Départ de Moubarak - La mutation

Géopolitique — Proche-Orient


Le départ de Hosni Moubarak est le symbole d'une mutation: ce qui était une révolte est maintenant une révolution. Le changement de régime qu'il a induit, l'assurance formulée par les militaires que l'aspiration démocratique du peuple égyptien serait respectée permettent d'avancer que le printemps arabe est désormais à l'horizon. L'horizon du court terme.
Amorcé le 25 janvier dernier par deux mouvements laïques, le soulèvement des Égyptiens vient d'atteindre son premier point d'orgue: Moubarak a démissionné. En fait, si l'on en croit des conseillers de la Maison-Blanche, leurs homologues égyptiens leur ont assuré qu'il avait été... «démissionné» par l'armée. Ce scénario semble d'autant plus en phase avec l'évolution des événements que, tandis que les membres du gouvernement se livraient avant-hier à une valse-hésitation, les bonzes de l'état-major se réunissaient d'urgence. Simultanément, les sous-officiers et les sans-grade poursuivaient l'expansion, au sens le plus géographique du terme, du contrôle de toutes les villes du pays.

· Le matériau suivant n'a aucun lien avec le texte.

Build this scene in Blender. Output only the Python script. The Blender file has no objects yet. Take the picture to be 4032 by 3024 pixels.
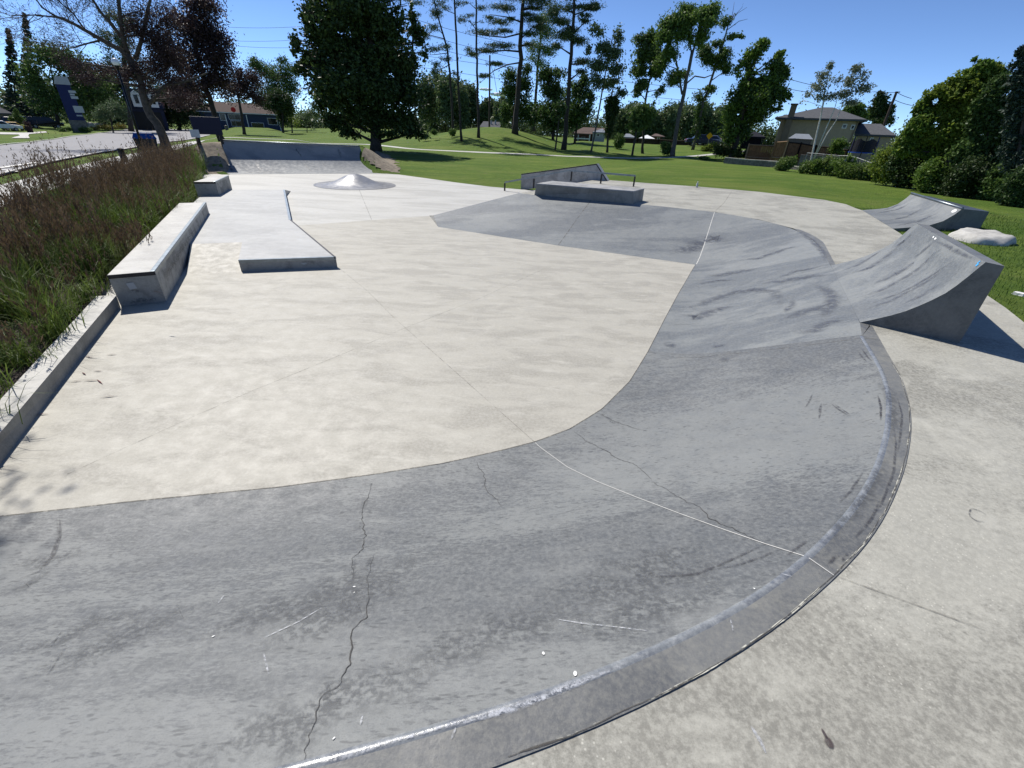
import bpy, math, random
import numpy as np
from math import radians, sin, cos, pi, hypot, atan2, exp, sqrt
from mathutils import Vector as V, Matrix, noise
from mathutils.bvhtree import BVHTree
random.seed(7)
rng = np.random.default_rng(11)
sc = bpy.context.scene
COL = sc.collection

# ------------------------------------------------------------------ camera
F_PX, PITCH, ROLL = 1700.0, radians(30.7), radians(2.6)
EYE = V((0, 0, 2.3))
_fw = V((0, cos(PITCH), -sin(PITCH))); _up = V((0, sin(PITCH), cos(PITCH))); _rt = V((1, 0, 0))
RT = _rt * cos(ROLL) + _up * sin(ROLL)
UP = _up * cos(ROLL) - _rt * sin(ROLL)
cam = bpy.data.objects.new('camera', bpy.data.cameras.new('camera'))
COL.objects.link(cam)
cam.matrix_world = Matrix(((RT.x, UP.x, -_fw.x, EYE.x), (RT.y, UP.y, -_fw.y, EYE.y), (RT.z, UP.z, -_fw.z, EYE.z), (0, 0, 0, 1)))
cam.data.sensor_width = 36; cam.data.lens = F_PX / 4032 * 36
cam.data.clip_start = .05; cam.data.clip_end = 3000
sc.camera = cam

D = 0.6                                         # height of the upper deck above the lower floor

def ray(px, py):
    return RT * (px - 2016) - UP * (py - 1512) + _fw * F_PX

def G(px, py, z=0.0):
    d = ray(px, py); t = (z - EYE.z) / d.z
    return EYE + d * t

def hit(px, py, p, d):                          # vertical plane through p along d
    n = V((d[1], -d[0], 0)); r = ray(px, py)
    return EYE + r * (n.dot(V(p) - EYE) / n.dot(r))

def ss(a, b, x):
    t = min(1, max(0, (x - a) / (b - a))); return t * t * (3 - 2 * t)

# ------------------------------------------------------------------ terrain
Cc = V((-.05, 14.2, D)); RD = V((.908, -.419, 0)).normalized()      # deck corner, rail direction
def T(x, y):
    r = hypot(x, y); az = math.degrees(atan2(x, y))
    s = (x - Cc.x) * RD.x + (y - Cc.y) * RD.y
    w = 1.2 + max(0, y - 20) * .12
    z = .57 * ss(-w - .6, w * .6, s) * (1 - .55 * ss(22, 60, r)) - .03
    if y < 10 and x < 0: z = -.03
    f = ss(46, 69, r)
    hill = 2.25 * exp(-((az + 3.2) / 7.6) ** 2)
    plat = .95 * ss(2, 7, az) * (1 - ss(30, 44, az))
    back = 1 - ss(76, 108, r)
    z += f * max(hill, plat) * back
    if az < -12: z -= 1.0 * ss(25, 95, r) * ss(-14, -34, az)
    if r > 12: z += .05 * noise.noise((x * .12, y * .12, 3.1))
    # earth banks beside the far quarter pipe
    for (mx, my, mh, hl, rn_) in MOUNDS:
        ca, sa = MDIR.x, MDIR.y
        u = (x - mx) * ca + (y - my) * sa; v = -(x - mx) * sa + (y - my) * ca
        q = min(1, max(0, v / rn_)); e = hl - .75 * q if u > 0 else hl; up = mh * q ** 1.45
        if abs(u) < e + .02 and -.3 < v < rn_ + .30: return min(z, -.03) + (up - .35 * min(1, max(0, (e - .06 - abs(u)) / .3))) * (1 if v > 0 else 0) - .03
        z = z * (1 - q * (1 - ss(e, e + (5 if u < 0 else 2.6), abs(u)))) + up * (1 - ss(rn_ + .5, rn_ + 3.2, v)) * (1 - ss(e + .1, e + (5 if u < 0 else 2.6), abs(u)))
    return z
MOUNDS = []; MDIR = V((1, 0, 0))

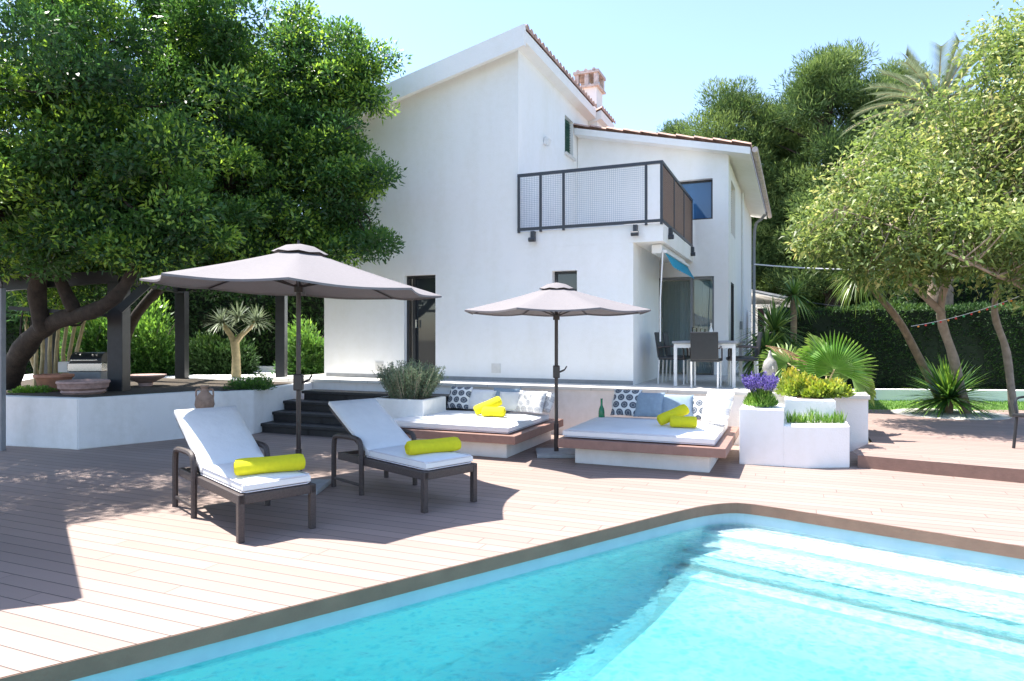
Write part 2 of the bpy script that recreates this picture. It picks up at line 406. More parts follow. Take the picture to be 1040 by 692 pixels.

Toujours est-il qu'à la suite des basculements observés au cours des dernières heures, l'armée a les rênes du pouvoir entre les mains. Signe de son emprise, le numéro 2 du régime, nommé par Moubarak il y a une quinzaine, soit Omar Souleimane, a été écarté du premier cercle. Quoi d'autre? L'article constitutionnel afférent à la passation du pouvoir a été relégué au statut de fiction, de légende.
Dans une allocution succincte, le général des généraux a indiqué que les revendications du peuple étaient au rendez-vous de la gestion des affaires au cours des prochains mois. Qu'il y aura donc des discussions, voire des négociations, avec les représentants des divers courants qui ont animé la fronde des dernières semaines, une révision de la Constitution et l'organisation, après coup, d'élections libres. Le tout devrait être précédé dans les prochains jours par la levée de la loi d'urgence que réclame à cor et à cri la rue égyptienne.
Jusqu'à présent, l'armée a revêtu le costume de la neutralité. Va-t-elle le conserver? Rien n'est moins sûr. Si les promesses faites deviennent réalité, alors on va assister à un remodelage, à un partage des pouvoirs affaiblissant ceux de la présidence au profit de l'assemblée. On va assister à la confection d'un gouvernement composé de civils qui tôt ou tard sera confronté à un rapport de force musclé avec les militaires. Ces derniers, il faut le souligner deux fois plutôt qu'une, ont des intérêts significatifs à défendre.
Qu'on y songe: sur le flanc économique, l'armée est propriétaire d'Egyptian Air, de chaînes d'hôtels, de vêtements, d'alimentation, elle détient le monopole de la distribution du gaz, etc. En un mot, dans les affaires de l'argent, du fric, son poids oscille, bon an, mal an, entre 10 % et 20 % du PIB. Dans un cas comme dans l'autre, c'est énorme. Cette prépondérance laisse entrevoir des pourparlers rugueux avec la société civile égyptienne bien avant la communication des résultats de l'élection, si élection il y a.
On le sait, l'armée mise à part, les Frères musulmans s'avèrent le groupe le mieux organisé et le plus apprécié du pays grâce au travail effectué depuis des années en matière de santé, d'éducation, de formation syndicale et d'autres sphères sociales. Ici et là, on postule que les Frères pourraient récolter environ 40 % des votes lors d'un scrutin réalisé selon les règles de l'art. En Occident, bien des voix se sont élevées pour crier au danger. Lequel? Qu'à l'instar de l'Iran il y a 31 ans, on assiste à l'émergence d'une république islamique. C'est aussi court...
C'est aussi court que malhonnête. Tracer la diagonale entre Téhéran et Le Caire, c'est nier les dissonances, dans certains cas énormes, qu'il y a entre le chiisme et le sunnisme. Autant le premier a une structure verticale, très hiérarchisée, autant le deuxième est travaillé par quatre écoles juridiques et théologiques souvent en concurrence entre elles. En Égypte, l'école chafiite a plus d'ascendant que les autres. Et alors? À la différence de certaines d'entre elles, elle reconnaît l'importance du raisonnement et de la déduction.
Cela étant, sur un plan plus terre à terre, confondre Le Caire avec Téhéran, c'est omettre qu'aux yeux des Égyptiens la mainmise des ayatollahs pendant 31 ans, on le répète, a valeur d'exemple. Prétendre que ce qui a cours aujourd'hui en Égypte est un écho à ce qui s'est passé en Iran revient à faire l'illustration de l'adage qui enseigne que comparaison n'est pas raison. Faut-il le rappeler, quand l'histoire se répète, elle se répète autrement.